Listeners to the BBC World Service last Friday were treated to a
rare, if not unique, radio experience: 15 seconds of silence.
Extended periods of silence on the radio are said to set off alarm
bells in Broadcasting House - recordings of guitar music are poised
to be deployed, and, if the rumours are true, our nuclear-submarine
fleet is put on high alert. Nor was this just an ordinary silence.
This was a deluxe-quality silence, brought to you from the anechoic
(echo-free) chamber of University College, London - said to be the
quietest room on the planet.
All this excitement came courtesy of The Why Factor, in
which Mike Williams explored the power and spiritual benefits of
silence - except, of course, that what we think about silence is
generally nothing of the sort. We heard from Evelyn Glennie, the
percussionist whose deafness does not preclude her feeling rhythm;
and there was a reference to John Cage's 4'33", which is
not about silence at all, but about the noise that lies behind any
foreground auditory experience.
So, when you do encounter real silence, it is a profoundly
unnerving and oppressive sensation. It is a dry, confining silence,
where the noise of your own body becomes the loudest stimulus; and
you can understand George Eliot's phrase from Middlemarch
about dying from "the roar that lies on the other side of
silence".
Not even the tomb can compete; at least, in the case of the late
President Hugo Chavez, whose embalmed body will be visited for
years to come. In the spirit of incisive journalism, the team on
Radio 5 Live's Weekend Breakfast on Saturday did a piece
on the art of embalming, and went so far as to interview the
President of the British Institute of Embalmers, Phil Hogarth. As
one might expect from a proud professional, Mr Hogarth was keen to
impress on us that embalming was an art and a science. It works for
Lenin, who has been going since the 1920s.

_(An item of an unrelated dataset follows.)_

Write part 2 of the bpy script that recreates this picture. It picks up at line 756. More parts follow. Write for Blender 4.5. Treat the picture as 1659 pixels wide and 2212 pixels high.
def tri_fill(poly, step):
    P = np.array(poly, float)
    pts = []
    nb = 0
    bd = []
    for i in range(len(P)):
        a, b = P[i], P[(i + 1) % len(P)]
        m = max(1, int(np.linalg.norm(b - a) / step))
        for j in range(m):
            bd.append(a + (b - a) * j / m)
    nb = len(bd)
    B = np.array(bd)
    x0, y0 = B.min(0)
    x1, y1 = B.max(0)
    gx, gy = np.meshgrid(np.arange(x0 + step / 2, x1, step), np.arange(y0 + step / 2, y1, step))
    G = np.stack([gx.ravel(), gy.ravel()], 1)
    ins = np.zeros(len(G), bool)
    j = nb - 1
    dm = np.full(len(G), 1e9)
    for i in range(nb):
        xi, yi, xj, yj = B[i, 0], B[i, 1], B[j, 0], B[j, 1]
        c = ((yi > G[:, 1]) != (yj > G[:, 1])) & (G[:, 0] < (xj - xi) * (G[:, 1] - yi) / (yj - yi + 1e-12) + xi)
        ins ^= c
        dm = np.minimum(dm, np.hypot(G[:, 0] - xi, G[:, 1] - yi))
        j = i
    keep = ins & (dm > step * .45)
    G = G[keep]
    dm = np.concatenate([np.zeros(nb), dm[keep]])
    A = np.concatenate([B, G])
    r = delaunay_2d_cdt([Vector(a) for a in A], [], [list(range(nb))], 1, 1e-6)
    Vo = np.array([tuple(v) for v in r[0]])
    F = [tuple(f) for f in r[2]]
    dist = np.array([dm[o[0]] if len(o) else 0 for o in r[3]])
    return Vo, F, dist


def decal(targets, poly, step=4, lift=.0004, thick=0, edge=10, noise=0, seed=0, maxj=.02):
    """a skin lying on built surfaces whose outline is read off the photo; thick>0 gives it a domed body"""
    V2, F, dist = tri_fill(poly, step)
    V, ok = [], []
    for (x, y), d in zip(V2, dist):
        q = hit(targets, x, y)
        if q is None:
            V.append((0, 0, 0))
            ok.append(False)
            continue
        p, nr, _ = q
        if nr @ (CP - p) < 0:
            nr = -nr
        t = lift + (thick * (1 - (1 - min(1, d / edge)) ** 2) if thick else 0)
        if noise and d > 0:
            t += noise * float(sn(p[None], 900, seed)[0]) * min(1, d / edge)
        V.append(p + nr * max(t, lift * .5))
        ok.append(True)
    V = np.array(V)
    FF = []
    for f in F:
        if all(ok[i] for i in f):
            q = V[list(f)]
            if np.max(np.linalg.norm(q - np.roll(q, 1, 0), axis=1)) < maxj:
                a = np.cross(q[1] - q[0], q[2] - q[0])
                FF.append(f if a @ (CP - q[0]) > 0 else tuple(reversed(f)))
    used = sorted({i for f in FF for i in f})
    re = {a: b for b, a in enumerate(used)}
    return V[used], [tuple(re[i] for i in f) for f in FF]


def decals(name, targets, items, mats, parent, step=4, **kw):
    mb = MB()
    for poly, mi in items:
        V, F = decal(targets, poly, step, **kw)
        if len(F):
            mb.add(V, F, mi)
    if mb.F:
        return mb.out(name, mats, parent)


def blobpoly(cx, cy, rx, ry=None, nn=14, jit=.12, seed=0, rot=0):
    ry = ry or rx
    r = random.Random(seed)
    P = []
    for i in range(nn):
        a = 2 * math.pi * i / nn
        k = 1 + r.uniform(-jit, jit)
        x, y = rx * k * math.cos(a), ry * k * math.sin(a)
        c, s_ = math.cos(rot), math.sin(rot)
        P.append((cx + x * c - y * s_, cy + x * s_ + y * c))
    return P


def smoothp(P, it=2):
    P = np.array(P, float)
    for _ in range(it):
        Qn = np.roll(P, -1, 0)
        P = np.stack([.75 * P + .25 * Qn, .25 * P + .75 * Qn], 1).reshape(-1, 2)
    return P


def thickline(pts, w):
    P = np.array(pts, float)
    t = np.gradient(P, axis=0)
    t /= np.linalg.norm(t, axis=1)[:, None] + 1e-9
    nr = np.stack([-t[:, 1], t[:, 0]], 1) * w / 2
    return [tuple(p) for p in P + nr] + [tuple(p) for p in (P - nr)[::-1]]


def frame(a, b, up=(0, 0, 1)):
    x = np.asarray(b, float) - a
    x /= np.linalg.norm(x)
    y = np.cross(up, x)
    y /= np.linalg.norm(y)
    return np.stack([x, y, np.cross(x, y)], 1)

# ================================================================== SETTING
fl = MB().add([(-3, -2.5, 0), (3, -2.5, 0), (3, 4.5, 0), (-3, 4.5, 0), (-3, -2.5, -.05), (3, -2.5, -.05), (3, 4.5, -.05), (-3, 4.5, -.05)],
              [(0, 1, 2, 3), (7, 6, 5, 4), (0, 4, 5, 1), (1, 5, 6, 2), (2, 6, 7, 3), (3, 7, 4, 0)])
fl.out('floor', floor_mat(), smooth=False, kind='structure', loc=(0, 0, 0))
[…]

"History has a hard heart" is something that you might expect
Lenin to have said. But, last week, we heard it from the lips of a
professor at the University of Baghdad, as he explained why ten
years of violence in Iraq may yet be regarded as a reasonable
exchange for the overthrow of dictatorship. The country, he went on
to explain, is now in a mood of "neither-nor": finely balanced
between pessimism and optimism.
Hugh Sykes's survey of the ten years since the invasion of Iraq
- After Saddam (Radio 4, Sunday) - has been an exercise in
splicing together archives rather than producing fresh commentary
on the situation today; and, as such, it was patchy and
disconnected.
necdotes of atrocities could fill many programmes, but only
listeners with a heroic stamina could endure more than a few
examples. Interviews with soldiers from the United States provided
a different tone - one that was surprisingly candid and self-aware.
"We came here, we broke a lot of stuff, and we'll be a laughing
stock if we don't fix it before we leave," one said.
What "fixing it" means is a moot point. We met an Iraqi woman
who was now employed in a new General Motors showroom in Baghdad,
who was delighted to be able to walk the streets in relative
safety. And with only two explosions a week.